A game of Monopoly ends when only one player is left with cash. But what’s the procedure when each player runs out of money?
Before you can retire from the game, there are a few things to consider, like selling houses and hotels and mortgaging properties. As the game will likely carry on without you, you’ll also need to consider whether your assets go back to the bank or to another player.
In this guide, I’ll explain as simply as possible, exactly what happens when a player runs out of money in a game of Monopoly.
When you go bankrupt in Monopoly:
- If you go bankrupt to the Bank, all properties owned by the player are auctioned immediately. Any houses/hotels on those properties return to the bank
- If you go bankrupt to another player, all properties transfer to that player. Houses and hotels are first sold to the bank to pay as much of the debt off as possible
- The new owner must pay 10% of any mortgaged property values to the bank immediately.
- They can then either unmortgage the properties immediately or wait and unmortgage them later (paying 10% interest again)
What happens if you run out of money in Monopoly?
If you run out of money in Monopoly you should mortgage your properties and sell your buildings and any Get Out of Jail Free cards. If you still cannot pay your debt then you are bankrupt and out of the game.
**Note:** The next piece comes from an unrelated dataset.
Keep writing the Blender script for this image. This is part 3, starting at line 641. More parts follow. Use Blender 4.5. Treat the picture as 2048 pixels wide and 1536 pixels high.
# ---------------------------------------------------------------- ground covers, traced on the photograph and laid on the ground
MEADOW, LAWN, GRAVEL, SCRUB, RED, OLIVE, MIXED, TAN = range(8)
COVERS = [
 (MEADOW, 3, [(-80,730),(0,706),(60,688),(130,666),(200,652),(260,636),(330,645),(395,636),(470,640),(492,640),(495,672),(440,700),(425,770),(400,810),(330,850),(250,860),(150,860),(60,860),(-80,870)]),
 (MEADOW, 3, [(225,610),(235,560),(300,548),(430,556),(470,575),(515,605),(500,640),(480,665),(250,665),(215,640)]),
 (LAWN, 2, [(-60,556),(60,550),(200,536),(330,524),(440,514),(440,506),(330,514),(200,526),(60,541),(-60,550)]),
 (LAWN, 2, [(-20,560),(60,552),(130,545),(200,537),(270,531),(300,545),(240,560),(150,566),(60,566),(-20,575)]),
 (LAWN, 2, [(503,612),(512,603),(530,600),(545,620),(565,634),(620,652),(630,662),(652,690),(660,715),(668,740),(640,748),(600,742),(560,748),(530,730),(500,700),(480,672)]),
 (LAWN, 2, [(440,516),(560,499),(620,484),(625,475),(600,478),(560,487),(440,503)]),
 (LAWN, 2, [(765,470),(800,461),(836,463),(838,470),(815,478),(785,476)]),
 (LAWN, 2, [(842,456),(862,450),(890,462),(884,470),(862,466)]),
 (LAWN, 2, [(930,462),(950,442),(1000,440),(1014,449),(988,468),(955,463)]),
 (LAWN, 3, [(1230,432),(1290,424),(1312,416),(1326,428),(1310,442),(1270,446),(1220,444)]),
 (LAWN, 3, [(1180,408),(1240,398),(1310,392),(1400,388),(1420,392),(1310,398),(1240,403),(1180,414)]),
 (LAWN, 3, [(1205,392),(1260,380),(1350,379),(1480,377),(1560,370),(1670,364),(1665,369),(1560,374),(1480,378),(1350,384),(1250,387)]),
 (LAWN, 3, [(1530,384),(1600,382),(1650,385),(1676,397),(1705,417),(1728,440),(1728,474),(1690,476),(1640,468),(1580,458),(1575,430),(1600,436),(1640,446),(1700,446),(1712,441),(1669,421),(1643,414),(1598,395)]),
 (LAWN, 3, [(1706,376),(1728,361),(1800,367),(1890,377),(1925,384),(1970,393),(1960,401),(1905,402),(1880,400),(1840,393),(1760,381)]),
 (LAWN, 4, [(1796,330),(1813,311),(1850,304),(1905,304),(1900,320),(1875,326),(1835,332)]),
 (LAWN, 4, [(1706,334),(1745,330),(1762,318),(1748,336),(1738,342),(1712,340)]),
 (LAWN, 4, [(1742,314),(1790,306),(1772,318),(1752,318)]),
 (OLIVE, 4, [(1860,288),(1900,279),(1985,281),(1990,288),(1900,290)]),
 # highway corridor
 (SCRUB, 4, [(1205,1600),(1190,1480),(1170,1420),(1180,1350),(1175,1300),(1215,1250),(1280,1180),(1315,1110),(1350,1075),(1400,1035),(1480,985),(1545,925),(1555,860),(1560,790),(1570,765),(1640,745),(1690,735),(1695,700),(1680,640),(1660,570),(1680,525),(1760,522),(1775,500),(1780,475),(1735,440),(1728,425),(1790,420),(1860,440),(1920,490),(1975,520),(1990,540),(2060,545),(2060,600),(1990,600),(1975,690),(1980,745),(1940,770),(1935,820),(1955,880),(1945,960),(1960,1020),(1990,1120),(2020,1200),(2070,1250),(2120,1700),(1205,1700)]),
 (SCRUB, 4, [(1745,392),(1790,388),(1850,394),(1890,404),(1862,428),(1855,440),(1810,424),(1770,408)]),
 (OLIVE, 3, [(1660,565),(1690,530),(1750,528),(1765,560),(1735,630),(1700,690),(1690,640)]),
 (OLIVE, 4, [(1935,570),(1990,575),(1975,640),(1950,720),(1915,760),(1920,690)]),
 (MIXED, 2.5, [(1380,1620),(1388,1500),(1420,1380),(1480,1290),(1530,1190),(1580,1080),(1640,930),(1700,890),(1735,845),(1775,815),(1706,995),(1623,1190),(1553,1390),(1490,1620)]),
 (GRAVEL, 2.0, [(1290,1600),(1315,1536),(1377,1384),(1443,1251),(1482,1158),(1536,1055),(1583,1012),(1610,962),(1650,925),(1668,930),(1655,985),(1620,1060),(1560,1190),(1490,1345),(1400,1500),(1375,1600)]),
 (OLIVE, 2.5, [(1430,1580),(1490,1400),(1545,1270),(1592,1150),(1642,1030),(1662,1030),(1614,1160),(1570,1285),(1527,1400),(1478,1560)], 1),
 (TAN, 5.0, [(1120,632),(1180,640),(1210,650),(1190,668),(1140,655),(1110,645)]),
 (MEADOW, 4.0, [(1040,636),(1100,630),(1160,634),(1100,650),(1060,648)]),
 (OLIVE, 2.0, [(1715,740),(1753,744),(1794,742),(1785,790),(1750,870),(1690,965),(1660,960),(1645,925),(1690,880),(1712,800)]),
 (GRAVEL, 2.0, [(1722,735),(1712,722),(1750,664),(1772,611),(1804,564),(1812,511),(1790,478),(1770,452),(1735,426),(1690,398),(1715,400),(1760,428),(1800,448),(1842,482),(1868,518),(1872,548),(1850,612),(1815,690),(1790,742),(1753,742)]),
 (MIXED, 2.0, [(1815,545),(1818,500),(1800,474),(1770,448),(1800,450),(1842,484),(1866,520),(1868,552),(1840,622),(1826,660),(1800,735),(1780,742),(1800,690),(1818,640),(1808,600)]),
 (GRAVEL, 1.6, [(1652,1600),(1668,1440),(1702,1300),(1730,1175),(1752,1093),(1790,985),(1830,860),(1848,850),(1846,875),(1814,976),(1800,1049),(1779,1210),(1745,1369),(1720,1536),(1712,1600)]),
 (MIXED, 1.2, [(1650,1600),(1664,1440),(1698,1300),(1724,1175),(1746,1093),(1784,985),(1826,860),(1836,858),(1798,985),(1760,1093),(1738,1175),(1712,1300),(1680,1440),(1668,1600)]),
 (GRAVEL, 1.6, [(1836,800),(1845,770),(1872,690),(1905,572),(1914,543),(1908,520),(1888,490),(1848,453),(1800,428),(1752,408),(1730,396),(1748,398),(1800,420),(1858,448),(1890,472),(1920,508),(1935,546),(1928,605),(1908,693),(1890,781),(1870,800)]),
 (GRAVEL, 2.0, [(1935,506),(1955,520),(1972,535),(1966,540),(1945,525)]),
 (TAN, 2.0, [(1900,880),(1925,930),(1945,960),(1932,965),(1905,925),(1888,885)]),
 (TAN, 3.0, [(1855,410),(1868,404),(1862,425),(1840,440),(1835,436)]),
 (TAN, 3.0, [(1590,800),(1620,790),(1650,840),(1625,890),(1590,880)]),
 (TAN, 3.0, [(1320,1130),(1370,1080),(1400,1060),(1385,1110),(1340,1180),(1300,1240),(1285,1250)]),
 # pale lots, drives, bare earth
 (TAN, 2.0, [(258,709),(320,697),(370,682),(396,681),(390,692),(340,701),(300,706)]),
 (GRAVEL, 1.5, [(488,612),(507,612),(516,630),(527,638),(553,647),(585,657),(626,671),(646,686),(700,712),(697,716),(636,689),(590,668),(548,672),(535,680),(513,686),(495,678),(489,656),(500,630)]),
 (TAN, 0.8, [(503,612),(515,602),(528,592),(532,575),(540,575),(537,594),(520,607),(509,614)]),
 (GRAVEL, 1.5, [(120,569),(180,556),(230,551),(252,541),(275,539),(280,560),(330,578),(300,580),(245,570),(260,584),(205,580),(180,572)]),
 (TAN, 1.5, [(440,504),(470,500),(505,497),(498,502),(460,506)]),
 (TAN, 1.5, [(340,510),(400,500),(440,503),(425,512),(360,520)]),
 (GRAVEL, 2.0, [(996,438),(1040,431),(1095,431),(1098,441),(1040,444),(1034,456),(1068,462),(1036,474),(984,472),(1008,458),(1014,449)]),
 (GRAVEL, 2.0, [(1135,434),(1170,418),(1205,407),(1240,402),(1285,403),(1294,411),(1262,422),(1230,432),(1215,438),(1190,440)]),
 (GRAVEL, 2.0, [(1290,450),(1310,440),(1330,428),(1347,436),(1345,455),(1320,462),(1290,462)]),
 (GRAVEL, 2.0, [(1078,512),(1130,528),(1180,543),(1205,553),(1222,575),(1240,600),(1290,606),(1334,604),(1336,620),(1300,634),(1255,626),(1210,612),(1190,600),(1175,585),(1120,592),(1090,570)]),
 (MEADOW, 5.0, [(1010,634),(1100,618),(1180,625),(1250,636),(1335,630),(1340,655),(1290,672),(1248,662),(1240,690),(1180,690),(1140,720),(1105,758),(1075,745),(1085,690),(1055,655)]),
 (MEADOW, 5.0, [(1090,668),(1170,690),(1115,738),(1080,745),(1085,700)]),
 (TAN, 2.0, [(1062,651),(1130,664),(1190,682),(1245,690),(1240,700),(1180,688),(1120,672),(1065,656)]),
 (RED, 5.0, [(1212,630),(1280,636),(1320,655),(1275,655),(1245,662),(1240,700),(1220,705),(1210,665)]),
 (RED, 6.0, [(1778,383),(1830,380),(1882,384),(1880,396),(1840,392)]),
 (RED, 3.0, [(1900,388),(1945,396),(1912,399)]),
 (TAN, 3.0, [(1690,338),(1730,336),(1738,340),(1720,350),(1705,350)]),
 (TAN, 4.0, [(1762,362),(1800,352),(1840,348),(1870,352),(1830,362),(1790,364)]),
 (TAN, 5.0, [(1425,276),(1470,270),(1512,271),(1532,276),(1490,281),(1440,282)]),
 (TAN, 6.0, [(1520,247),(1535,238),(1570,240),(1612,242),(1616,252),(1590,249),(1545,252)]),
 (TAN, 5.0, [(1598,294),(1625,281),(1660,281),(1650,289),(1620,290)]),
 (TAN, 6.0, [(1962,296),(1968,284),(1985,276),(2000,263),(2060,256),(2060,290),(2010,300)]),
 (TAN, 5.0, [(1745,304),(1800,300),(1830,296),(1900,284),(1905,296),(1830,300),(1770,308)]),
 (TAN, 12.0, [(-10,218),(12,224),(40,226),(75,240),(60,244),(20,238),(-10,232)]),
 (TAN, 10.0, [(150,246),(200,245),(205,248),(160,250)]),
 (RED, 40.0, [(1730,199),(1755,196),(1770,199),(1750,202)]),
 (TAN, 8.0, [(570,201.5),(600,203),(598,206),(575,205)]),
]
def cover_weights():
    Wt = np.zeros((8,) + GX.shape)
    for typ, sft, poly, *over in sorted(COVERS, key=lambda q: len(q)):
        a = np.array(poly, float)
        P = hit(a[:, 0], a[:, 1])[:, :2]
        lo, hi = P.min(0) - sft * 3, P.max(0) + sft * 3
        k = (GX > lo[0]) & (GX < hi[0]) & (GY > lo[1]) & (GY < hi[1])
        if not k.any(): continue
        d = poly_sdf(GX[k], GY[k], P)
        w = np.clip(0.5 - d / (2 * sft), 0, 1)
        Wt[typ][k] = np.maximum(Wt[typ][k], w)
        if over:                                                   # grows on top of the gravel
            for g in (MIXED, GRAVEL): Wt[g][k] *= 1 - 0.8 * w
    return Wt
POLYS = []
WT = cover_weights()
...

Mortgage values are half the price of the property as shown on the Title Deed cards. You can sell houses and hotels back to the bank for half of what you paid for them.
Another option to avoid bankruptcy is to trade with other players. So, if you have a property that would enable someone else to complete a full color set, now’s probably a good time to hand it over in exchange for a stack of Monopoly money.
Suggested read: Monopoly Trading Rules & Strategies to Win
What happens when you go bankrupt in Monopoly?
If you’ve mortgaged your properties and sold your buildings but still can’t pay your debt, you are bankrupt and out of the game. If there are still two or more players left in, the game will continue. According to the official rules, Monopoly ends when the last player is bankrupt.
What happens to a bankrupt player’s assets depends on who caused the player to go bankrupt; whether they are made bankrupt by another player, or by the bank.
Going bankrupt to the bank
If a player goes bankrupt because they cannot pay a debt to the bank (maybe they landed on Luxury Tax, for example), then they would have the return all assets to the bank and retire from the game. The bank will then immediately auction all properties (but not buildings).
Going bankrupt to another player
If a player goes bankrupt because they cannot pay a debt to another player, they must sell all houses and hotels back to the bank, give all properties to the player they owe, and retire from the game.,
If any of the properties are mortgaged, the receiving player must immediately pay the bank 10% of the value of each mortgaged property.
The new owner may choose to keep the properties mortgaged or unmortgage them. If they keep the properties mortgaged but decide to unmortgage them later, they must once again pay 10% in addition to the price of unmortgaging.
If you’re the player benefitting from a bankrupt Monopoly player, I’d recommended unmortgaging the properties immediately if you have the cash available.
Even if you don’t build on them straight away, this opens up even more opportunities to charge rent to any remaining players, and you can quickly find your cash levels going up again.
Can you borrow money in Monopoly?
In the game of Monopoly, a player cannot borrow money, either as an IOU from the bank or from another player. The game ends when all players except one have run out of money, so borrowing money would only cause the game to last longer than it should.
Borrowing money is one of the most common Monopoly rules that people get wrong.
If you need to borrow money in Monopoly, the only way to do it is by mortgaging properties.
What happens if the bank runs out of money?
Sometimes, the issue isn’t with a player running out of cash, but that the bank has run out of banknotes. Imagine that you pass Go and want to claim your $200, but there just isn’t that much left in the bank. This scenario is quite rare, but it can happen.
Modern Monopoly games include $20,580 of Monopoly money. But older sets that were made before 2008 included just $15,140. Running out was quite common, especially with a larger number of players.
According to the official Monopoly rules, if the bank runs out of cash, you are permitted to make more banknotes and add them to the bank. You can do this on scraps of paper, or if you have a printer handy, it’s easy to print out some ready-made Monopoly money templates.
You can get free printable Monopoly money here.
To summarize
When a player runs out of money in Monopoly, they need to work out if they can raise the cash, or if they are bankrupt.
First, the player must sell houses and hotels back to the bank for half of the purchase price. Mortgaging or trading may then be an option to raise further funds.
If a player owes the bank and cannot pay, all of their assets are returned to the bank. Any properties are then auctioned to the other player.
If a player is bankrupt to another player, they must hand over all of their properties. The receiving player must pay a 10% fee on any mortgaged properties and choose whether to unmortgage them now or keep them mortgaged for later. If they choose to unmortgage later, they must pay a further 10%.